Une assemblée générale a lieu avec les salariés du siège à Roubaix. Un communiqué de presse est pondu dans la foulée pour alerter l’opinion. Les salariés veulent des garanties. « Le principe d’organiser des actions a été adopté par les salariés présents. » Le lendemain, se tient une assemblée générale du site industriel de Wattrelos.

Le 18 octobre
« Manifestation mardi 22 octobre 2013 du site industriel de la martinoire à Wattrelos au siège de la Redoute à Roubaix », peut-on lire dans le communiqué de l’intersyndicale. « Lors de la réunion du 11 octobre, le représentant de Kering nous a confirmé que La Redoute serait cédée pour l’euro symbolique après recapitalisation de plusieurs centaines de millions d’euros par Kering. Il est donc nécessaire que Pinault finance de réelles garanties pour tous.

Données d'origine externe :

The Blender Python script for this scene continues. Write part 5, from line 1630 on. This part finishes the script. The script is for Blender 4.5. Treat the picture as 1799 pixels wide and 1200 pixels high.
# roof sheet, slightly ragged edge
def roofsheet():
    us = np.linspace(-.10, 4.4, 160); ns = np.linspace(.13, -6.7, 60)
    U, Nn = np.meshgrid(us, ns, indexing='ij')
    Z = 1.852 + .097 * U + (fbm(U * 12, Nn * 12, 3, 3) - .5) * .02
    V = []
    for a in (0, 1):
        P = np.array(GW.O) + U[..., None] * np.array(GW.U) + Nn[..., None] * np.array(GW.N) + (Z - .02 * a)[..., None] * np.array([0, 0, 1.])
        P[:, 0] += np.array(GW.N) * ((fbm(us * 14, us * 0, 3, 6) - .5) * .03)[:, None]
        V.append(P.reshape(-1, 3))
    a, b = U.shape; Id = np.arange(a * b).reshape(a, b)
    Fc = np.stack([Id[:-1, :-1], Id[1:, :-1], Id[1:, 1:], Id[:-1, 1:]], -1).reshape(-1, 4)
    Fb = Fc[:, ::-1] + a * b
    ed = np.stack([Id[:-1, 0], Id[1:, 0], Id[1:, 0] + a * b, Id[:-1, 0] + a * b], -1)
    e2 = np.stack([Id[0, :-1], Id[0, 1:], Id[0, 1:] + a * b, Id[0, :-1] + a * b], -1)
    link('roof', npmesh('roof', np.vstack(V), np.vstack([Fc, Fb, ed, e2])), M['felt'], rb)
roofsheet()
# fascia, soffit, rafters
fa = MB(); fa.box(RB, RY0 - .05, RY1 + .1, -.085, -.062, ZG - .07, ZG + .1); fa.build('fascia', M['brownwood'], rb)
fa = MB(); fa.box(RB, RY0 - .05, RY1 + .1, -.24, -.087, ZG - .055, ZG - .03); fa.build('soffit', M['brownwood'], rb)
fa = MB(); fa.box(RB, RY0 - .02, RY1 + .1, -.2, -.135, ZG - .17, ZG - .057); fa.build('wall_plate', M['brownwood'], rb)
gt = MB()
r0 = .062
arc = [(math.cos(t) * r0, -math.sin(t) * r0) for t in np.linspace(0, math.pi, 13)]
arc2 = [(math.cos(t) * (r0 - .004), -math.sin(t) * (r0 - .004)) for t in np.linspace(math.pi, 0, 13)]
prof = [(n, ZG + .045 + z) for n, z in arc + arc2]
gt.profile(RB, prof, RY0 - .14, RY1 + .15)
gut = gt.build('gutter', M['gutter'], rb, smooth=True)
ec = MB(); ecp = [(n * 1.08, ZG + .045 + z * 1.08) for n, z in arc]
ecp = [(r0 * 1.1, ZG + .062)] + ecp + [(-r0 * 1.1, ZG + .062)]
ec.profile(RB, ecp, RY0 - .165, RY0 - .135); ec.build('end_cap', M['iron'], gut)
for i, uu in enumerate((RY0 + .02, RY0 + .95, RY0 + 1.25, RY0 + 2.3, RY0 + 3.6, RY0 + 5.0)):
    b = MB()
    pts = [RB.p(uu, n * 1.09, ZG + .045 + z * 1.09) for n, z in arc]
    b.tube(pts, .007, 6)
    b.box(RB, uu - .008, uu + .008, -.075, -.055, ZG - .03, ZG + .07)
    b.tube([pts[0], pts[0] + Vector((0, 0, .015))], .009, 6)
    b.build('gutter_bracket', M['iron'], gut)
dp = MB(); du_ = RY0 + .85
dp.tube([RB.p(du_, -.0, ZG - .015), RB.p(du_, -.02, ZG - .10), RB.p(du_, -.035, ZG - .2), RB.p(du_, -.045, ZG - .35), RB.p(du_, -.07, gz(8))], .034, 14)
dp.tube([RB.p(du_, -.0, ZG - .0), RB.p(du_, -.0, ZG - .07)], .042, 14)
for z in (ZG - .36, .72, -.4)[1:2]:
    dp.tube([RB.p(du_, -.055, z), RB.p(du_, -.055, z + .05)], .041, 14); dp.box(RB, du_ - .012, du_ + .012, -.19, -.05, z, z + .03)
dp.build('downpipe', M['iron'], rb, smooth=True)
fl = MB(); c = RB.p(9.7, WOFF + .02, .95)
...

Nous appelons l’ensemble des salariés de la Redoute (centres d’appels compris) à débrayer le temps de l’action. »

Le 22 octobre
La manifestation fait parler des « redoutes ». Les Échos, le 23 octobre, en précisent les revendications par le biais des délégués interrogés : « ‟Nous voulons un fonds de garantie qui assure nos revenus pour les dix années à venir quel que soit le repreneurˮ, explique Jean-Christophe Leroy de la CGT. ‟Nous recommencerons si rien ne sort lors de la prochaine réunion qui aura lieu le 29 octobre.ˮ Et ce ne sont pas les 300 millions d’euros que Kering semble être prêt à réinjecter dans l’entreprise pour la recapitaliser qui les rassurent. ‟Qu’est-ce qui nous prouve que cet argent ne va pas être dilapidé en quelques mois, comme on l’a vu dans d’autres cas de reprise, comme chez Samsonite ?ˮ interroge Jean-Christophe Leroy. ‟Nous ne voulons pas d’un chèque pour partir, mais une garantie de salaire pour l’avenirˮ, ajoute-t-il. ‟Et pas des garanties sociales au rabaisˮ, renchérit Thierry Bertin, du syndicat SUD. »

Le 26 octobre
Un nouvel appel est lancé. « Pour tous les salariés de l’entreprise, mardi 29 octobre, débrayage à partir de 11 heures. » La décision est votée en assemblée générale majoritaire. De 10 heures à 13 heures, une réunion est prévue avec Kering. C’est donc le moment choisi pour recommencer.

Le 29 octobre
Après la réunion, des chiffres peu précis tombent. Le plan social prévoirait 700 suppressions de postes, soit plus de 20 % de l’effectif. Les syndicats comprennent que Kering tait un maximum de données sur la reprise et craignent que les licenciements soient les variables d’ajustement des négociations commencées en été par Kering. Les noms d’Altarea Cogedim et OpCapita sont publiés par le magazine Challenge comme repreneur potentiel.

Le 1er octobre
La deuxième assemblée générale du site de Wattrelos entend tout faire « pour protester contre le chantage au plan social pour une reprise de l’entreprise » et « répète son action en montant à chaque fois d’un cran ». « Si François Henri Pinault prétend que l’entreprise est obsolète, il a largement contribué à cette situation puisqu’il dirige La Redoute depuis vingt ans et qu’il a été incapable de prendre le virage numérique », se termine le communiqué. La date du jeudi 7 novembre est arrêtée pour une prochaine journée de manifestation.

Le 7 novembre
1 200 salariés et soutiens manifestent à Lille. L’information est largement relayée dans les médias.

Quelques interrogations
Pourquoi les salariés et syndicats n’ont-ils pas opté pour une grève reconductible face à une telle offensive qui n’était pas la première dans le groupe ? Les salariés sont-ils résignés ? Il semble que non, car les manifestants sont de plus en plus nombreux. L’intersyndicale aurait-elle du mal à s’entendre sur la nécessité d’une action d’envergure supérieure ? Les propos de la maire de Lille au sujet de Pinault et son manque d’investissement ont largement été relayés dans la presse. Mais nulle trace à l’UD-CGT 59. Un des communiqués souligne en revanche « le soutien des élus communistes de Roubaix et Wattrelos ». Quels liens sont entretenus ou rompus avec les organisations politiques ? La stratégie de communication avec manifestation semble avoir marché. D’autres types d’actions sont-ils prévus ?

Nathan
Groupe Salvador-Seguí de la Fédération anarchiste





1. « De PPR à Kering : le récit d’une transformation », Les Échos, 26 mars 2013.